16. The location server of claim 10, wherein the processing module is further configured to:

receive, from the location tag transceiver, a media access control (MAC) address associated with a low energy non-fixed location beacon, wherein the location tag transceiver is configured to detect the MAC address associated with the low energy non-fixed location beacon;

associate the MAC address to a pre-surveyed location of the low energy non-fixed location beacon; and

determine the location of the location tag transceiver based on the pre-surveyed location of the low energy non-fixed location beacon.

17. At least one non-transitory machine readable storage medium having instructions embodied thereon for determining a location of a location tag transceiver, the instructions when executed perform the following:

processing, using at least one processor at a location server, location information received from a location tag transceiver via a first radio access technology (RAT), wherein the location information includes a media access control (MAC address), wherein the location tag transceiver is configured to receive the location information at a defined power level from a low energy fixed location beacon via a second RAT;

associating, using the at least one processor at the location server, a fixed location perimeter with the low energy fixed location beacon based on a predetermined geographic location associated with the MAC address of the low energy fixed location beacon; and

determining, using the at least one processor at the location server, the location of the location tag transceiver, within the fixed location perimeter, based on the defined power level at which the MAC address location information was received by the location tag transceiver.

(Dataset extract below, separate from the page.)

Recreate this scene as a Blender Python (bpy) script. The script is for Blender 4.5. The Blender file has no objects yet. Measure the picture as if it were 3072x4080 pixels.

18. The at least one non-transitory machine readable storage medium of claim 17, further comprising instructions when executed perform the following:

determining the location of the location tag transceiver based on a predefined map of power level values that are present at MAC address selected locations for a plurality of low energy fixed location beacons in MAC address proximity to the location tag transceiver.

19. The at least one non-transitory machine readable storage medium of claim 17, wherein:

the first RAT is one or more of Institute of Electrical and Electronics Engineers (IEEE) 802.11a, IEEE 802.11b, IEEE 802.11g, IEEE 802.11n, IEEE 802.11ac, IEEE 802.11ad, Ultra High Frequency (UHF), Very High Frequency (VHF), 3GPP, IEEE 802.16.2-2004, IEEE 802.16k-2007, IEEE 802.16-2012, IEEE 802.16.1-2012, IEEE 802.16p-2012, IEEE 802.16.1b-2012, IEEE 802.16n-2013, or IEEE 802.16.1a-2013; and

the second RAT is one or more of Bluetooth v4.0, Bluetooth Low Energy, Bluetooth v4.1, or Bluetooth v4.2; and

20. The at least one non-transitory machine readable storage medium of claim 17, further comprising instructions when executed perform the following: plotting the location of the location tag transceiver on a scalable map.

21. The at least one non-transitory machine readable storage medium of claim 17, further comprising instructions when executed perform the following: determining the location of the location tag transceiver based on:

the defined power level, wherein the defined power level represents one of an immediate distance, a near distance or a far distance between the low energy fixed location beacon at an edge of the fixed location perimeter and the location tag transceiver; or

a predefined map of power level values that are present at selected locations for a plurality of low energy fixed location beacons in proximity to the location tag transceiver, wherein the power level values include received strength signal indicator (RSSI) power values.